There are two heads for the unit. One takes a ER-8 collet and the picture shows the second unit with a hand feed drill chuck. One of the belts has gone missing (upper)  so I tried to track some replacements down on the web.
The way this thing works is the R-8 insert is connected to the pulley at the top. It drives the smaller pulley on the top of the idler arm. This in turn drives the large pulley on the bottom of the idler arm and finally makes it back to the lower section of the spindle. The drill chuck assembly is connected to the pulley but has a bearing on the OD that is housed in the R-8 insert. This allows the R-8 adapter to provide all the driving with the pulleys acting as a two step speed increaser. The ratio on the first step is 1:1.6 and the second step is 1:3.95. If you do the math your 4000 rpm Bridgeport can now sport 25,000 rpm at the drill chuck or collet adapter.
Included with the speeder were a couple of nice cross section drawings of the unit. Charlie was a pretty decent draftsman. For many years he designed injection molds at a small tool and die shop in an alley on Heron street in San Francisco. Its all a snooty artsy area now but the die shop looks almost the same as it did back then. When I worked there it was down and dirty industrial area and you had to roust drunks out of the alley if you needed to move equipment around.
This cross section shows the clamp that attaches to the bottom of the quill housing. You can see the chuck shank rides in bearings that isolate it from the R-8 adapter and the machine spindle rotation.
The entire assembly moves up and down with the quill. In this shot you can see the v belt tensioner and the bearing housing for the idler pulleys. When I  used this many years ago the whole deal was rotated around to face away from the operator. Guarding is non existent and definitely close to the operators hands. The belts are very small and would probably not nip a finger off but I'm not too excited to try my theory out.

I fiddled around on the web trying to find these small cross section v belts without any luck. I called my drive component connection Ralph at Bearing Engineering in San Leandro and got the scoop on the belts. He found them easily. I guess they are a metric cross section or angle so I probably wasn't searching with the right search string. Ralph got me some prices right away but before I order the belts I wanted to measure the pulleys more accurately than I had previously by using a soft seamstress tape instead of a regular tape measure.

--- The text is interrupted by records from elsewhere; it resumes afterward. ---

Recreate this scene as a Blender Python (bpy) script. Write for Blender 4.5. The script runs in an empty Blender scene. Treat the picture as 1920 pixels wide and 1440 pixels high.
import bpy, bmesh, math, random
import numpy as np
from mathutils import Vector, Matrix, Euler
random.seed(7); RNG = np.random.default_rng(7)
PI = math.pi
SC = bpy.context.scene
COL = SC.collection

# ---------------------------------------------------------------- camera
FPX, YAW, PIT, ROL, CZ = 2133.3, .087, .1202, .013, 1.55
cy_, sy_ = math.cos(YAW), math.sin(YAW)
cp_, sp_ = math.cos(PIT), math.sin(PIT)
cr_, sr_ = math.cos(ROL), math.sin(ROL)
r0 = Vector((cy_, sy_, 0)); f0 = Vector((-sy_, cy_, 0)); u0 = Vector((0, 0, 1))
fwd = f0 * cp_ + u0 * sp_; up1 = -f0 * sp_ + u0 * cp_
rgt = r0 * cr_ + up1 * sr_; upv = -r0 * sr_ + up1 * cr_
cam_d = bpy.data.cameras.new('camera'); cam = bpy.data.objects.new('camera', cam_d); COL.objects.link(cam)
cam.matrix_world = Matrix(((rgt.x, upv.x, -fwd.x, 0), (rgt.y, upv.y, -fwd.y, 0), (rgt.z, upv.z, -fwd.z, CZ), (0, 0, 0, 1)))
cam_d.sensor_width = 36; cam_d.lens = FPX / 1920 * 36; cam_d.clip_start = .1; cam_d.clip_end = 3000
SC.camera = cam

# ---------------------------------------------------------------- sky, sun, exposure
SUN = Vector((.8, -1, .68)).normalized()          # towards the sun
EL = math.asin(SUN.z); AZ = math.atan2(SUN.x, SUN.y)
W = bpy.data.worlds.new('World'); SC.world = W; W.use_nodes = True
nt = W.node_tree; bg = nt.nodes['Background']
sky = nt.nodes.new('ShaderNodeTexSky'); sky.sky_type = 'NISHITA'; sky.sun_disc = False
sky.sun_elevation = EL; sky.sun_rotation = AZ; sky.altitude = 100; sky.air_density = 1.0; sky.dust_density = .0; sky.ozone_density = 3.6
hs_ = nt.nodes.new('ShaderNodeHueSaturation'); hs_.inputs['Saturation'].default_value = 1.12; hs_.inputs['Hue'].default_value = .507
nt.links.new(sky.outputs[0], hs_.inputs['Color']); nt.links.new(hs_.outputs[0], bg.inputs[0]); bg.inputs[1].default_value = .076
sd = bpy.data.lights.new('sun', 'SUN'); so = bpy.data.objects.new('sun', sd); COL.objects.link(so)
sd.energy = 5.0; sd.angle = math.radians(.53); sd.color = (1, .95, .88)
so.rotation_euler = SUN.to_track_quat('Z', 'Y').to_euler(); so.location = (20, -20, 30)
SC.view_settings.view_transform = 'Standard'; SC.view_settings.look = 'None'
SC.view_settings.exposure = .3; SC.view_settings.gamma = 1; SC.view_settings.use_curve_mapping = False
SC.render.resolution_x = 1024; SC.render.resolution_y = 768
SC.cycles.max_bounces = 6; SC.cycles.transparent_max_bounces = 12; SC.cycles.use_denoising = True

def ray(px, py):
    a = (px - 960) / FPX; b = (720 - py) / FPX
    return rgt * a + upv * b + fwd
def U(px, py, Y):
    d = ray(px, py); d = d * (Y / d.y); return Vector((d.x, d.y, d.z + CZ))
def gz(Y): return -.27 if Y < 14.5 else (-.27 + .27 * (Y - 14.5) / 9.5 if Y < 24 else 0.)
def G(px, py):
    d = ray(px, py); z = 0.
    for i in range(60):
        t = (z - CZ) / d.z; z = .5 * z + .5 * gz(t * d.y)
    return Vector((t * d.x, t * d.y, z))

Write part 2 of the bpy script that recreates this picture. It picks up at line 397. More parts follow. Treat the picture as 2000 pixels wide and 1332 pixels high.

It dawned on me that this might make a good article to write up so I took a few pictures this evening. Guess what I found on the box when I set up to take the pictures?
 Charlie put the belt numbers right on the box for me. I didn't even notice it until now. This is typical toolmaker behavior in case you don't know. In his letter that I found he mentioned his nephew had given him a nifty labeler. Direct quote from the letter,  

"When the keys are punched, it somehow prints the letters (looks like jet printing) in whatever size has been selected, and then runs the finished label out of the machine, where it can be separated from its backing, leaving a good glue for sticking in place." 

The world was changing pretty fast technologically in the early nineties. In many ways Charlie had a child like wonder at things we take for granted now. The first time I sent him a letter with color pictures imbedded in the letter he thought that was almost magic. I tried to get him playing with computers but he always resisted and rightfully so in retrospect. I think he realized that he would become obsessed with them at the expense of what he really loved to do which was work in the shop when ever the mood hit him. 

When I get the new belts I'll shoot some video of the high speed spindle in action and put them on the blog.

Thanks for looking


  1. Hmm, interesting! Never thought of such a thing.

  2. Hi Andre,

    Pretty cool. I shot a video of the unit running. Its on my channel somewhere.